Set the lines down again exactly, first line through the line that contains "def srgb(r, g, b): return", with no pictures.
***
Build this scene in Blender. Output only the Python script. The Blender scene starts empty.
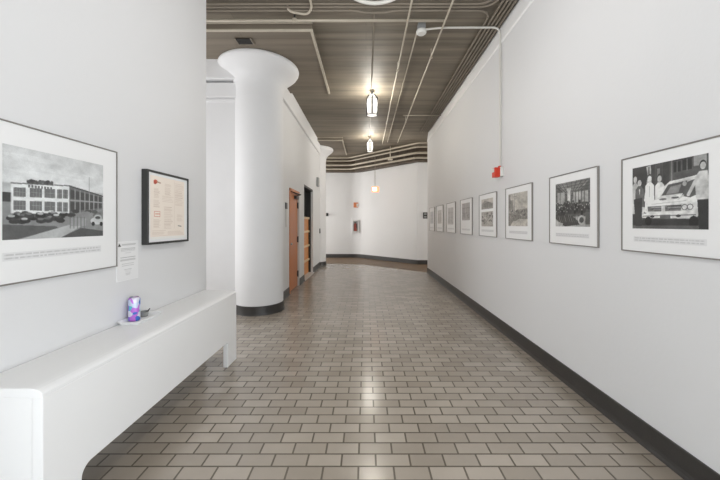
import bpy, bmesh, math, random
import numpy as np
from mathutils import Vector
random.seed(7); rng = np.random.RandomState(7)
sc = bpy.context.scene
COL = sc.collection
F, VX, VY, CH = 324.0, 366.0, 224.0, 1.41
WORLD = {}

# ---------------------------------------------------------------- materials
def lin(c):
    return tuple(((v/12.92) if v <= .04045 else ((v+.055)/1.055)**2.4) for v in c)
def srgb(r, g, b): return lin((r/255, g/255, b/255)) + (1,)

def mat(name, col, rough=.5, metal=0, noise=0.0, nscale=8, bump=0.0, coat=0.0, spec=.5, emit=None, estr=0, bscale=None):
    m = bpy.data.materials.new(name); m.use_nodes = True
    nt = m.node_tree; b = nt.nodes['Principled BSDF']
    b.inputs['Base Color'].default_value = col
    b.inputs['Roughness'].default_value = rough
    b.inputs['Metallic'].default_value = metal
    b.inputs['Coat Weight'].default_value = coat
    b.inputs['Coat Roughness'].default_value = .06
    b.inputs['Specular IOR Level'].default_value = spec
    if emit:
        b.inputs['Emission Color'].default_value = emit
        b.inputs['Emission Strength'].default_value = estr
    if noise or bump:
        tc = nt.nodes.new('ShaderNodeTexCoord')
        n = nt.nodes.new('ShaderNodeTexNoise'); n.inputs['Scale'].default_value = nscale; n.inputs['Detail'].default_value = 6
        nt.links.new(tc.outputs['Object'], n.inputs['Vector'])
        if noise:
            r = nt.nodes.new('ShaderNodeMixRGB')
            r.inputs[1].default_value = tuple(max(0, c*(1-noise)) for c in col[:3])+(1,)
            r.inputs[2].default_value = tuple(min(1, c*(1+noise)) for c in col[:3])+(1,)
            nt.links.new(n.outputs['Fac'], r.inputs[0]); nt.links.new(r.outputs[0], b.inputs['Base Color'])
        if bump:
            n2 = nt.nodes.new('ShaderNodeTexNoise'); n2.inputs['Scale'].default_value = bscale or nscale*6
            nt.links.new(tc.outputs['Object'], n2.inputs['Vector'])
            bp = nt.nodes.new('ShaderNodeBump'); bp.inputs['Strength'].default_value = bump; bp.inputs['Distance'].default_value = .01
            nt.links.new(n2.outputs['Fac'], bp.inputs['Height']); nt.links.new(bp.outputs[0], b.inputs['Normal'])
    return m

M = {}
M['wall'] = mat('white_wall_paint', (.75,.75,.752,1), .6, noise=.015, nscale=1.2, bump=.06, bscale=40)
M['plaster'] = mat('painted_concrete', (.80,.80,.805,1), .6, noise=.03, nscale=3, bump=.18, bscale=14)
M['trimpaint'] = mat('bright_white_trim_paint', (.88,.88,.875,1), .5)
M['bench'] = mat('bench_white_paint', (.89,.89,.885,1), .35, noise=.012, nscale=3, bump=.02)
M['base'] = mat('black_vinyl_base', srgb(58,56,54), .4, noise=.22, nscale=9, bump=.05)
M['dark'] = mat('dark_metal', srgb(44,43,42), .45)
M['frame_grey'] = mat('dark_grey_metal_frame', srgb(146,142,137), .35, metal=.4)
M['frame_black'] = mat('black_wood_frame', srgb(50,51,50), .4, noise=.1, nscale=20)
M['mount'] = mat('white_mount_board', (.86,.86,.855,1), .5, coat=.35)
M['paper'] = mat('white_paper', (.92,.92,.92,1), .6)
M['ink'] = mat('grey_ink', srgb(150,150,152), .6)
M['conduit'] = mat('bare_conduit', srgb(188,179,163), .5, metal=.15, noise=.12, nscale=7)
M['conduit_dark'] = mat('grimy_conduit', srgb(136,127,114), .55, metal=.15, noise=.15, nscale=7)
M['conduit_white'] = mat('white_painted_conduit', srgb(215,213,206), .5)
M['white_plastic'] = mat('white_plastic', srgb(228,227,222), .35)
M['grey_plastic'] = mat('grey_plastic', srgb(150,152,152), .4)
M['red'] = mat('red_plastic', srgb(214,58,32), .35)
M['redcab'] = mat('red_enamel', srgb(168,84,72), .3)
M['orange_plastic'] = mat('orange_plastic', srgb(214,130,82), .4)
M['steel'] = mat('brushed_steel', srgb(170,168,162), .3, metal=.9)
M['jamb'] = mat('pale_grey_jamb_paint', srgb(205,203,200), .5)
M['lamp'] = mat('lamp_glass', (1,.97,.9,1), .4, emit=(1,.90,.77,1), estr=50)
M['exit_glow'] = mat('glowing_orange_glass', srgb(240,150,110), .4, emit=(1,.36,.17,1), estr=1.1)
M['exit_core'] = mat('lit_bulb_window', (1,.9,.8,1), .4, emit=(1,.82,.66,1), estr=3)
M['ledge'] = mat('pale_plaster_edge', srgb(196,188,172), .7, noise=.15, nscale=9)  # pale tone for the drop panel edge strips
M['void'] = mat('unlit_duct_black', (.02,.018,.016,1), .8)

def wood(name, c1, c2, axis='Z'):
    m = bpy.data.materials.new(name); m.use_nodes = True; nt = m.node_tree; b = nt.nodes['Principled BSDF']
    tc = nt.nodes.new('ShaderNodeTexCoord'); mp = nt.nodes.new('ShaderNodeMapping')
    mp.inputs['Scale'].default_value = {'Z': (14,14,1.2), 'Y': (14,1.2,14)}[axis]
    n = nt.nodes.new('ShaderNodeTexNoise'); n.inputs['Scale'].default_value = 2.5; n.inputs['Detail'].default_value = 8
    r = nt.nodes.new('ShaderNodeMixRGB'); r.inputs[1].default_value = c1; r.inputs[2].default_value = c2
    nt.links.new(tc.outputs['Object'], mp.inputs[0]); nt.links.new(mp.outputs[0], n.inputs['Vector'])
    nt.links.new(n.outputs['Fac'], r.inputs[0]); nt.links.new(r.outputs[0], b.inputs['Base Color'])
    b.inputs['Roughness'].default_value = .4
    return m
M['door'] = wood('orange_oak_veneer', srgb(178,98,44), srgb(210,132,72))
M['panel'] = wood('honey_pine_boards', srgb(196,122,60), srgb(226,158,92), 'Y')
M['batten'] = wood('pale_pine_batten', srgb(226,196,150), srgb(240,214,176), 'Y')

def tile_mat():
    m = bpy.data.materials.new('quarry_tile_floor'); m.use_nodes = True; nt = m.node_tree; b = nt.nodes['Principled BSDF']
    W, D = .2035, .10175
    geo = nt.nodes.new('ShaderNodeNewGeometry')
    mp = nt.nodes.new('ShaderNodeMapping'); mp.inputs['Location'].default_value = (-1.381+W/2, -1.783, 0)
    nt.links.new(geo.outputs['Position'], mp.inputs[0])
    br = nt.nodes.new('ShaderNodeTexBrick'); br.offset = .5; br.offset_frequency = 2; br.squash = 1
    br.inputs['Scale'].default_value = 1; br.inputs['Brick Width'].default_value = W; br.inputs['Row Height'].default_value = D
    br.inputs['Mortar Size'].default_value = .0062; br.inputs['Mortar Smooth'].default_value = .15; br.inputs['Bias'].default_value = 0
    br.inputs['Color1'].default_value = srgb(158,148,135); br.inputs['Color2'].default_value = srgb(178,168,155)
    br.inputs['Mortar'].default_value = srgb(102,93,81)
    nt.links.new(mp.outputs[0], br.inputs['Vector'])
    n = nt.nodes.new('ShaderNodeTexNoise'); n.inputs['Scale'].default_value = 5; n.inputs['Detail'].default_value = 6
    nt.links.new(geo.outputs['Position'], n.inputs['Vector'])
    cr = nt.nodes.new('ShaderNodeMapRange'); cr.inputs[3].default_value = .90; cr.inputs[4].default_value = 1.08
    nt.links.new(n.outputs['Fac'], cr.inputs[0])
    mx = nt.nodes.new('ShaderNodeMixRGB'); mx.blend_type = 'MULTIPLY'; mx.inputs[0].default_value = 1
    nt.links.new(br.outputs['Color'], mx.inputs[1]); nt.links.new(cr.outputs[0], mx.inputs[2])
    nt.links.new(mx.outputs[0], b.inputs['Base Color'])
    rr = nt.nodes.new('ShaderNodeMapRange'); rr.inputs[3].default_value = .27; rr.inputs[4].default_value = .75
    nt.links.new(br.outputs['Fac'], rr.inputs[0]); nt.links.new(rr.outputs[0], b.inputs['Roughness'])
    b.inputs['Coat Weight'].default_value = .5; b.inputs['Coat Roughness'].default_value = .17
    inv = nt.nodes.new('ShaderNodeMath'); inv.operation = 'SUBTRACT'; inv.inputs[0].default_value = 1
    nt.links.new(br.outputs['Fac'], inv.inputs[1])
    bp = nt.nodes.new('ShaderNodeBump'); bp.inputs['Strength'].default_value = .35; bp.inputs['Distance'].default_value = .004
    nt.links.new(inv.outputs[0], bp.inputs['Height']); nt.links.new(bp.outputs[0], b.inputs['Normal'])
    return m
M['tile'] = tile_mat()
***
### EXERCISE RESULT
Build this scene in Blender. Output only the Python script. The Blender scene starts empty.
import bpy, bmesh, math, random
import numpy as np
from mathutils import Vector
random.seed(7); rng = np.random.RandomState(7)
sc = bpy.context.scene
COL = sc.collection
F, VX, VY, CH = 324.0, 366.0, 224.0, 1.41
WORLD = {}

# ---------------------------------------------------------------- materials
def lin(c):
    return tuple(((v/12.92) if v <= .04045 else ((v+.055)/1.055)**2.4) for v in c)
def srgb(r, g, b): return lin((r/255, g/255, b/255)) + (1,)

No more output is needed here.